> Requirement:
Copy each line of the material below that includes the string "pixels".
***
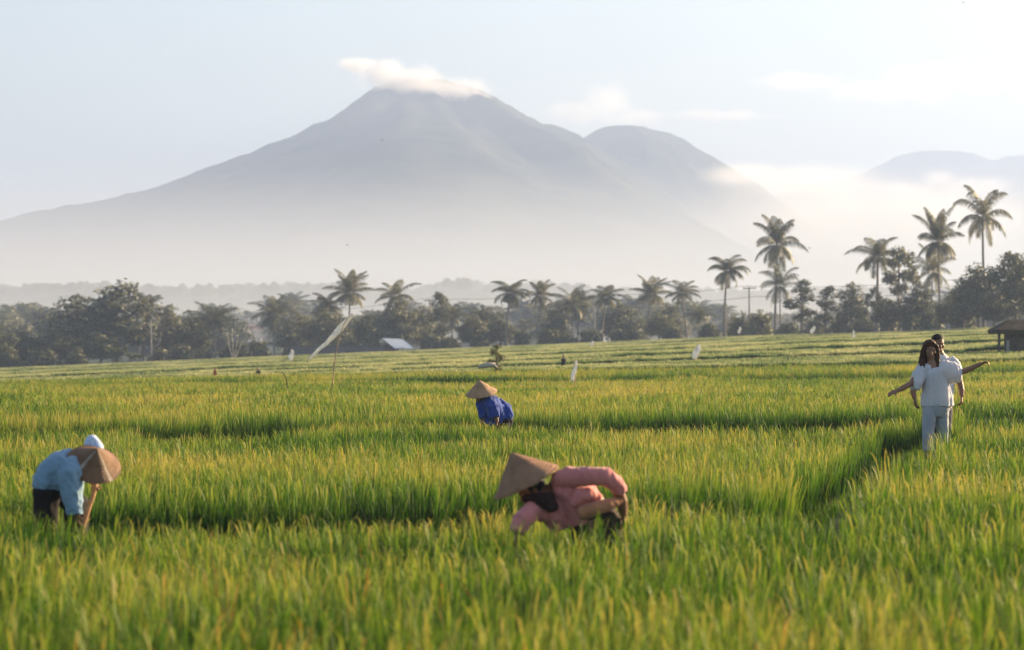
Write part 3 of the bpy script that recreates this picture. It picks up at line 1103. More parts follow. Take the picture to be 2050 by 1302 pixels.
# ------------------------------------------------------------------ clouds
def cloud(label, d, lobes, dens, nscale, depth, thr=0.42, amp=1.15, seed=0.0, step=1.0):
    """billows of vapour: a closed shell filled with uneven density; lobes in photo pixels (x, y, rx, ry)"""
    x0 = min(l[0] - l[2] for l in lobes); x1 = max(l[0] + l[2] for l in lobes)
    y0 = min(l[1] - l[3] for l in lobes); y1 = max(l[1] + l[3] for l in lobes)
    c = at((x0 + x1) / 2, (y0 + y1) / 2, d)
    k = d / F
    sx, sz = (x1 - x0) / 2 * k * 1.05, (y1 - y0) / 2 * k * 1.05
    mb = MB()
    vs = []
    nu, nv = 28, 16
    for i in range(nv + 1):      # superellipsoid shell
        ph = math.pi * (i / nv - 0.5)
        for j in range(nu):
            th = 2 * math.pi * j / nu
            f = lambda q: math.copysign(abs(q) ** 0.45, q)
            vs.append((sx * f(math.cos(ph)) * f(math.cos(th)), depth * f(math.cos(ph)) * f(math.sin(th)), sz * f(math.sin(ph))))
    fs = [(i * nu + j, i * nu + (j + 1) % nu, (i + 1) * nu + (j + 1) % nu, (i + 1) * nu + j) for i in range(nv) for j in range(nu)]
    mb.add(vs, fs)
    m, N, L, v = volume_mat('cloud_vapour', (1.0, 0.965, 0.93), 0.0, 0.2)
    tc = N.new('ShaderNodeTexCoord')
    acc = None
    for (lx, ly, rx, ry) in lobes:
        q = at(lx, ly, d) - c
        sub = N.new('ShaderNodeVectorMath'); sub.operation = 'SUBTRACT'; sub.inputs[1].default_value = q
        L.new(tc.outputs['Object'], sub.inputs[0])
        ml = N.new('ShaderNodeVectorMath'); ml.operation = 'MULTIPLY'; ml.inputs[1].default_value = (1 / (rx * k), 1 / depth, 1 / (ry * k))
        L.new(sub.outputs[0], ml.inputs[0])
        ln = N.new('ShaderNodeVectorMath'); ln.operation = 'LENGTH'
        L.new(ml.outputs[0], ln.inputs[0])
        iv = N.new('ShaderNodeMath'); iv.operation = 'SUBTRACT'; iv.inputs[0].default_value = 1.0
        L.new(ln.outputs['Value'], iv.inputs[1])
        if acc is None:
            acc = iv
        else:
            mx = N.new('ShaderNodeMath'); mx.operation = 'SMOOTH_MAX'; mx.inputs[2].default_value = 0.2
            L.new(acc.outputs[0], mx.inputs[0]); L.new(iv.outputs[0], mx.inputs[1]); acc = mx
    nz = N.new('ShaderNodeTexNoise'); nz.inputs['Scale'].default_value = nscale; nz.inputs['Detail'].default_value = 4.5; nz.inputs['Roughness'].default_value = 0.6
    nz.noise_dimensions = '4D'; nz.inputs['W'].default_value = seed
    mp = N.new('ShaderNodeMapping'); mp.inputs['Scale'].default_value = (0.75, 0.75, 1.3)
    L.new(tc.outputs['Object'], mp.inputs['Vector']); L.new(mp.outputs[0], nz.inputs['Vector'])
    ad = N.new('ShaderNodeMath'); ad.operation = 'MULTIPLY_ADD'; ad.inputs[1].default_value = amp; L.new(nz.outputs['Fac'], ad.inputs[0]); L.new(acc.outputs[0], ad.inputs[2])
    s1 = N.new('ShaderNodeMath'); s1.operation = 'SUBTRACT'; s1.inputs[1].default_value = thr + amp * 0.5; L.new(ad.outputs[0], s1.inputs[0])
    # nothing outside the lobes
    s2 = N.new('ShaderNodeMath'); s2.operation = 'MULTIPLY'; s2.inputs[1].default_value = dens; s2.use_clamp = False
    cl = N.new('ShaderNodeClamp'); cl.inputs['Max'].default_value = 0.6
    L.new(s1.outputs[0], cl.inputs['Value'])
    g = N.new('ShaderNodeClamp'); L.new(acc.outputs[0], g.inputs['Value'])
    gg = N.new('ShaderNodeMath'); gg.operation = 'MULTIPLY'; gg.inputs[1].default_value = 1.6; gg.use_clamp = True; L.new(g.outputs[0], gg.inputs[0])
    pr = N.new('ShaderNodeMath'); pr.operation = 'MULTIPLY'; L.new(cl.outputs[0], pr.inputs[0]); L.new(gg.outputs[0], pr.inputs[1])
    L.new(pr.outputs[0], s2.inputs[0])
    L.new(s2.outputs[0], v.inputs['Density'])
    o = mb.build('cloud', m, None, True, c)
    bm_ = bmesh.new(); bm_.from_mesh(o.data); bmesh.ops.remove_doubles(bm_, verts=bm_.verts, dist=1e-4); bmesh.ops.recalc_face_normals(bm_, faces=bm_.faces); bm_.to_mesh(o.data); bm_.free()
    tag(o, label, 'cloud')
    return o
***
> Solution:
Write part 3 of the bpy script that recreates this picture. It picks up at line 1103. More parts follow. Take the picture to be 2050 by 1302 pixels.
    """billows of vapour: a closed shell filled with uneven density; lobes in photo pixels (x, y, rx, ry)"""